Paper No. 5
Presentation Time: 2:15 PM

CORRELATING MAGMATIC TEMPERATURES AND MELT INCLUSION ISOTOPIC COMPOSITIONS IN SINGLE QUARTZ CRYSTALS HOSTED IN HIGH SILICA RHYOLITES, VALLES CALDERA, NEW MEXICO


RAMOS, Frank C., Geological Sciences, New Mexico State University, Las Cruces, NM 88003, DIMOND, Corey A., Department of Geological Sciences, New Mexico State University, Box 30001, MSC 3AB, Las Cruces, NM 88003 and WOLFF, John, School of Earth & Environmental Sciences, Washington State University, Pullman, WA 99164, framos@nmsu.edu

Melt inclusion major, trace element, and isotope signatures in quartz crystals from pumice deposits from ~400,000 years of volcanism record the magmatic transition between volcanic, super eruptions (1.60 Ma and 1.25 Ma) at Valles caldera, New Mexico.

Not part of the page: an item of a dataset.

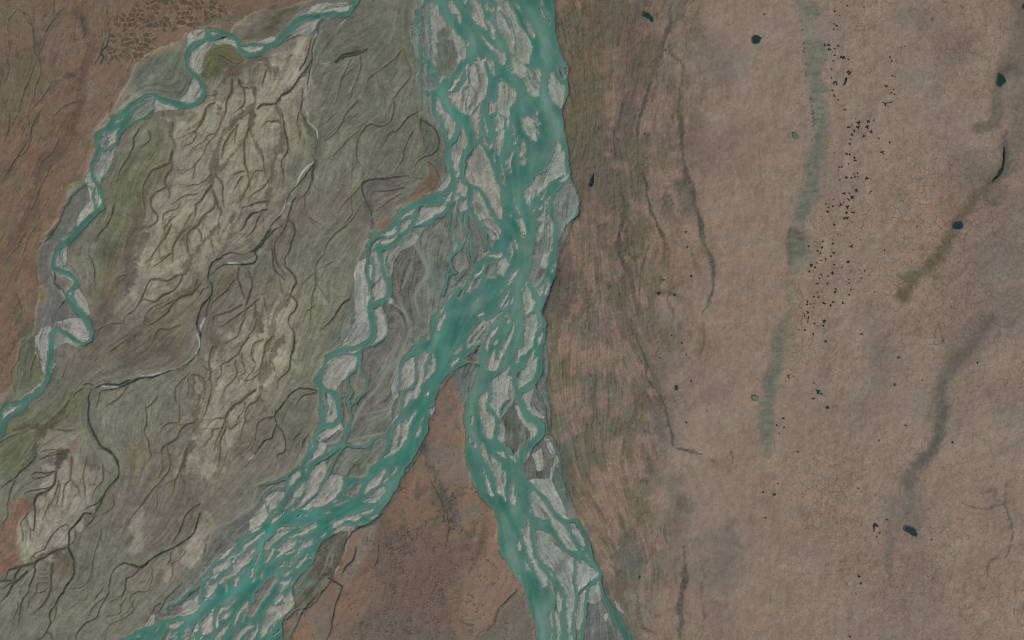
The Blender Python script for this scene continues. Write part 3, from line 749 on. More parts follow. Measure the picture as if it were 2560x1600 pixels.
D 5 4 96,84,74 .6 1180,360 1200,480 1290,580 1310,700 1300,820
D 7 5 150,132,118 .4 1790,560 1850,680 1885,820 1870,950 1820,1060
T 1360 400 3.78
D 6,7,5,4,8,5,4,6,4 2.5 76,76,68 .85 870,-20 910,100 950,230 950,320 1000,430 1060,550 1090,640 1130,740 1160,800
D 10,13,7,9,7,6,14,11,12,12,4,4,4 3 80,82,74 .8 1320,-20 1330,100 1380,210 1420,340 1430,430 1480,540 1500,650 1510,760 1560,860 1610,980 1600,1150 1560,1310 1500,1440
D 6,9,10,14,18,14,10,11,9,7,6 3 78,76,70 .8 720,180 720,300 760,420 750,560 720,680 720,800 740,930 810,1060 830,1180 850,1300 870,1440
D 4 2.5 84,78,72 .7 1000,800 960,920 920,1060 905,1270
D 4 2.5 86,80,72 .7 800,570 850,680 880,780
D 4 2.5 90,82,74 .6 1160,1250 1160,1350 1210,1440 1220,1530
D 5 4 92,86,76 .6 1110,1100 1090,1260 1230,1280
T 1360 800 3.78
D 4,5,8,6,8,4,4,5,5,5,5,6,6,3,3,3 2 80,82,74 .85 820,0 850,150 910,260 950,380 960,450 960,530 1040,640 1120,760 1160,880 1170,980 1210,1080 1220,1190 1330,1230 1450,1250 1530,1270 1600,1330
D 6 4 88,84,74 .7 890,730 860,860 790,1040
D 9 6 100,94,80 .6 1010,450 1060,600 1150,740
D 3 3 136,122,108 .5 880,280 940,480 1010,620 1090,740 1150,900 1190,1150
D 4 3 92,86,74 .6 1500,0 1500,180 1490,300
D 5 3 84,80,74 .7 1780,1230 1780,1350
T 1360 1200 3.78
D 4,6,10,12,16,12,10,5,4,4 4 88,84,76 .75 1320,620 1320,740 1330,850 1330,950 1310,1020 1300,1100 1280,1200 1300,1330 1290,1440 1310,1560
D 3 2.5 88,80,70 .7 1140,420 1140,520 1160,600
D 3 2.5 88,82,72 .6 900,560 940,700 960,880
D 5 4 92,84,72 .6 870,1050 890,1250 940,1400 1060,1450
D 5 5 96,90,80 .6 1480,700 1500,900 1480,1100 1510,1300 1470,1530
T 1920 0 3.78
D 3.5 3 152,130,116 .5 240,10 320,170 325,400 330,520 370,750 400,900 430,1100 420,1250 400,1400
D 22 12 84,82,70 .65 2350,660 2230,680 2180,800 2160,950 2140,1150 2000,1210
D 8 5 80,78,68 .7 2240,1250 2250,1400 2240,1530
D 50 30 100,88,74 .5 2390,-40 2420,300 2300,600
T 1920 400 3.78
D 22 14 84,80,66 .75 2260,60 2000,300 1880,480 1750,640 1640,860 1540,1000 1380,1120 1260,1300
D 10 8 84,82,74 .6 2000,250 2080,380 2160,390
D 12 8 92,94,78 .55 1250,1100 1350,1090 1620,1090
T 1920 800 3.78
D 24 14 92,84,74 .7 2100,-20 1900,280 1740,420 1640,620 1650,850 1610,1080 1540,1240 1380,1420 1330,1530
D 14 8 82,82,75 .7 1670,820 1620,1020 1560,1200 1400,1370
D 3 2.5 98,86,76 .7 1560,120 1560,340
D 2.5 2 94,84,76 .7 1600,60 1640,180 1640,230 1560,240
T 1920 1200 3.78
D 12 8 92,92,82 .55 1330,-30 1340,200 1330,380
D 12 8 92,92,82 .5 1180,560 1140,700 1180,900
D 3 2.5 100,88,80 .6 2240,0 2230,180 2280,400 2250,700 2090,780 2090,980
D 3 2.5 100,88,80 .6 2010,130 2140,80 2140,180 2260,190 2050,270 1840,220
T 1000 1200 3.78
D 6 4 84,84,70 .6 780,430 760,600 700,760 650,880
D 4 3 82,80,68 .75 1110,1030 1000,1140 930,1210 900,1330 880,1370 760,1430 720,1480
D 4 3 78,78,68 .8 580,1330 640,1370 700,1360
D 10 8 90,78,68 .6 170,50 160,150 290,60 330,200
D 6 4 84,76,66 .6 480,780 460,560 430,420
T 1000 900 4.724
D 8 6 84,80,72 .7 270,980 310,1120 340,1250 420,1320 400,1440
D 7 6 98,90,76 .5 590,350 640,540 580,600 540,560 570,400
T 700 500 4.724
D 7 5 82,84,78 .7 980,0 1040,80 1080,200 1070,320
T 400 280 4.724
D 22,20,16,13,11,12,14,16,15,13,11 3 96,88,71 .75 1010,-40 940,70 870,130 770,220 710,300 680,400 660,480 645,570 630,680 620,800 618,920
D 12,10,8,6 2.5 92,87,72 .75 1120,0 1090,80 1050,180 1120,340 1170,430 1205,520 1215,590
D 10,10,12,14 2.5 92,87,72 .7 1410,0 1450,200 1430,320 1370,530 1340,650 1310,760 1290,860 1280,960 1270,1060 1270,1140
D 8,6,8,12 2.5 96,91,74 .7 1100,1095 960,1140 900,1220 850,1330 810,1440 790,1530
D 12,10,7 2.5 98,92,74 .7 970,340 930,410 870,500 800,590 740,650 690,720
D 12,11,10,8,6 2.5 92,91,74 .7 50,0 80,100 130,200 140,330 175,430 190,500
D 16,18,14,7 3 92,92,83 .7 1720,60 1790,230 1850,300 1860,420 1830,560 1800,680
D 12,14,12 3 95,93,82 .6 1640,980 1580,1160 1510,1290 1420,1420 1350,1530
D 10,9,9,10 2.5 97,90,71 .75 690,1110 705,1200 690,1290 640,1370 590,1450 560,1530
D 8,7 2 98,88,68 .7 540,1210 490,1250 450,1330
T 400 0 4.724
D 12,10,10,12,14,17,18 3 94,86,69 .75 900,920 960,990 1060,1030 1120,1090 1140,1180 1120,1260 1010,1330 920,1420 840,1530
D 13,14 3 92,86,72 .7 1120,1280 1090,1400 1060,1530
D 12,9,8 3 86,85,76 .7 1380,1210 1430,1130 1540,1050 1620,950 1720,830 1770,720
D 14,10,6,5 3 98,90,72 .75 800,900 720,980 650,1070 650,1180 690,1250 700,1350
D 10,8,4 3 98,90,70 .65 1130,700 1250,740 1370,790 1385,850 1350,960
D 8 3 88,86,76 .6 2360,590 2250,620 2100,700 2000,740
D 9,12,14 3 90,88,72 .6 1370,1230 1420,1330 1430,1530
D 10 3 94,90,72 .5 30,1290 60,1420 90,1530
T 400 560 4.724
D 9,8,8,9,11,9,7,5 2.5 97,90,70 .75 440,10 340,90 310,180 330,280 365,380 340,470 290,580 250,640 220,720
D 12,11,9,8 2.5 97,91,72 .75 650,10 590,120 520,190 470,270 420,350 360,380
D 22,14,8,5 4 94,89,74 .7 480,580 430,680 400,770 330,820 200,890 100,980
D 16,12,6 4 96,91,75 .6 880,10 820,130 760,260 690,370
D 12,12,10 3 96,91,84 .7 580,590 600,780 570,960 500,1150 470,1300
D 12,11,8,5 3 95,90,72 .7 1310,560 1290,660 1240,780 1160,890 1070,960
D 12,12,9,5 3 95,90,72 .7 1130,950 1140,1080 1190,1180 1220,1300
D 14,12,12,14,17 4 95,90,73 .65 1550,760 1490,910 1420,1000 1350,1120 1330,1230 1290,1330 1220,1530
D 12,16,12 5 95,91,72 .6 1480,1330 1400,1430 1340,1530
D 20,12 6 95,90,78 .5 620,1300 640,1400 600,1530
D 10 3 95,92,78 .5 1000,560 1070,640 1080,740 1050,840
T 400 840 4.724
D 14,12,8 4 95,90,72 .7 650,-20 630,100 590,220 570,310
D 10,12,15,15,12 3 95,90,72 .75 530,560 500,660 460,780 430,880 400,1010 395,1100
D 10,9,9,12 3 97,92,74 .65 380,1220 330,1330 290,1430 280,1530
D 12,14,20,24,20,14 4 97,90,70 .75 1400,40 1360,130 1310,260 1250,370 1210,470 1180,560
D 10,10,8 3 97,91,72 .7 1110,630 1020,710 950,770 860,820 800,900 760,980
D 11,8 3 97,91,72 .7 1180,560 1180,690 1130,760
D 14,16,10 5 97,92,74 .5 1130,1170 1090,1280 1000,1350 800,1430
T 0 840 4.724
D 8,10,14,20,24,18,12,10,8 5 84,80,65 .75 860,690 800,830 720,930 600,1040 500,1130 430,1210 430,1330 400,1420 340,1530
D 12,6 4 86,82,68 .6 500,1080 380,1090 250,1100 120,1110
D 14,18 4 80,78,68 .7 820,1310 740,1400 690,1530
T 0 560 4.724
D 6,8,12,18,28,26,16,10 5 96,89,71 .7 1780,30 1640,60 1560,150 1540,260 1530,380 1560,520 1530,680 1470,850
D 10,14,18 4 96,89,72 .65 1730,120 1680,250 1640,390 1600,540
D 12,9,9,10,18,14,12 4 95,90,72 .65 2362,690 2270,810 2130,850 2040,940 1960,1050 1850,1140 1700,1180 1620,1280 1500,1400
D 30 18 98,91,74 .5 1230,1000 1150,1300 1000,1500
T 0 1120 4.724
D 14,12,14,14,9 4 80,82,68 .7 430,0 410,100 330,200 240,270 170,350 90,400
D 17,18,12 3 78,76,64 .75 820,-10 750,60 700,130 660,260
D 9,12,10,8 4 86,82,68 .65 800,1170 680,1200 560,1260 430,1330 300,1380
D 14,14 5 88,84,70 .6 720,1190 640,1320 600,1440
D 10,9 3 120,88,72 .5 845,80 830,250 830,360
D 18 8 106,100,84 .4 1410,400 1440,600 1380,900
T 1000 0 4.724
Q 90,95,84 6 .85 520,280 560,370 600,500 640,600 630,700 610,800 600,880 540,890 480,720 430,600 420,480 430,400 480,350
Q 112,120,110 8 .7 640,500 740,560 690,680 640,660
Q 106,114,103 8 .7 1200,330 1280,380 1350,440 1350,560 1290,560 1220,440
Q 120,128,114 10 .6 1400,480 1500,560 1480,700 1400,620
Q 110,117,104 8 .7 910,950 1010,800 1020,900 960,1150 900,1230 880,1100
Q 110,118,102 8 .7 1150,1100 1210,1130 1200,1240 1140,1240
Q 106,116,108 7 .6 1240,1060 1320,1120 1290,1200 1250,1130
Q 86,108,99 5 .7 1870,930 1950,960 1940,1040 1890,1000
Q 112,118,108 8 .6 1130,60 1190,120 1230,240 1160,200
Q 104,108,98 7 .6 560,1080 640,1020 600,1060
Q 108,114,102 8 .6 830,1380 920,1260 900,1500 840,1512
T 1000 300 4.724
Q 90,98,88 7 .75 900,1000 960,1000 1020,1080 970,1150 910,1080
Q 110,117,108 9 .65 890,310 960,400 990,520 920,560 860,500
Q 112,108,98 6 .7 1150,1080 1215,1090 1210,1170 1170,1150
Q 104,111,103 7 .7 1850,1000 1980,800 2050,860 2030,1020 1930,1180 1880,1200
Q 112,122,113 8 .6 1480,30 1560,60 1570,150 1500,140
Q 108,116,108 7 .6 1400,250 1445,300 1430,420 1400,400
Q 112,118,110 8 .6 1640,660 1760,560 1800,640 1680,760
Q 106,114,104 8 .6 1000,1200 1150,1260 1120,1380 1010,1300
Q 104,112,100 8 .6 1640,1470 1780,1320 1760,1500 1640,1512
T 1000 600 4.724
Q 92,88,83 4 .9 1640,360 1710,320 1722,370 1690,450 1650,530 1605,558 1580,500
Q 152,156,149 7 .7 1660,230 1740,150 1765,260 1700,320
Q 110,113,102 8 .6 880,1030 960,960 1000,1080 900,1180
Q 114,123,114 7 .6 1490,620 1540,640 1560,720 1500,700
Q 116,124,114 8 .6 1480,980 1560,960 1560,1100 1480,1130
P 103,111,102 14 .7 240,0 700,0 640,380 500,650 460,800 370,950 330,1000 340,600 320,330
P 84,104,98 6 .7 530,380 640,380 620,470 540,620 500,650 520,500
T 1000 900 4.724
Q 110,119,110 8 .6 1200,440 1290,400 1220,560 1190,640
Q 112,120,110 7 .5 960,600 1060,650 1040,760 980,720
T 1000 1200 3.78
Q 100,106,97 6 .7 1450,760 1540,730 1560,850 1540,940 1500,950 1450,830
Q 122,129,119 8 .6 1290,520 1420,560 1400,680 1320,680
Q 112,117,106 8 .6 1480,620 1600,760 1560,780 1470,690
T 0 560 4.724
Q 97,97,91 6 .7 650,660 740,650 850,740 720,780
Q 104,109,103 7 .6 660,1150 800,1140 850,1200 760,1240
T 0 0 4.724
Q 103,106,97 6 .7 1600,1300 1680,1210 1760,1180 1780,1270 1720,1320
T 0 280 4.724
Q 111,113,103 7 .7 1230,460 1300,440 1300,600 1220,680 1170,600
T 400 0 4.724
Q 102,103,95 6 .7 490,680 560,550 640,490 590,580 540,620 500,720
T 0 0 4.724
P 126,107,91 16 .55 1000,900 1300,700 1500,760 1400,1000 1300,1330 1150,1512 900,1512 1000,1200
P 124,106,90 14 .5 2000,280 2362,150 2900,150 3300,250 2900,330 2362,330 2100,480
P 106,98,80 20 .45 300,0 620,0 640,260 400,420 200,300
P 122,104,90 16 .45 500,500 800,420 960,620 900,820 620,800
P 120,102,88 16 .45 450,760 760,800 640,980 420,1100
T 1920 0 3.78
D 20 12 106,109,95 .5 290,0 360,200 410,420 440,650 480,900 500,1200 480,1530
T 1920 400 3.78
D 20 12 106,109,95 .5 420,-40 380,200 330,420 300,620 260,760 270,960 220,1150
T 1360 800 3.78
D 20 12 106,109,95 .5 2330,-200 2290,80 2220,350 2130,700 2085,1000 2120,1250
'''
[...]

Mineral compositions and mineral isotopic signatures vary as do melt inclusion compositions. Quartz crystals from these deposits retain Ti zoning that includes Ti-rich cores and rims and Ti-poor cores and rims. If assumed Ti activities are accurate, these rims and cores record a variety of temperatures (~700°C to 750°C) during which quartz crystallization occurred. As such, melt inclusions captured during growth of quartz from magmas that varied in temperature record the geochemical characteristics of these magmas. The major and trace element characteristics of these individual melt inclusions can be used to identify single crystals or pool multiple crystals for analyses that require critical amounts of analyte such as for Sr and Pb isotope analyses. We use major and trace element characteristics to isolate melt inclusions from “hot” and “cold” regions of quartz crystals and analyze the Sr and Pb isotopes of these inclusions to track magmatic evolution during the crystallization of quartz and other minerals. Results indicate that as magmas cooled, they assimilated more crustal material that generated uniform 87Sr/86Sr ratios but highly variable Pb isotope ratios. Pb isotopes vary in “hot” regions of quartz towards more radiogenic, mantle like signatures while “cold” regions have less radiogenic, more crustal signatures. All melt inclusions are silica-rich, suggesting the involvement of highly evolved melts without any presence of more mafic magmas. We demonstrate the utility of obtaining isotope results of correlated temperature and isotope signatures of melt inclusions to identify and constrain the liquids and conditions in which high silica rhyolite magmas interact and evolve.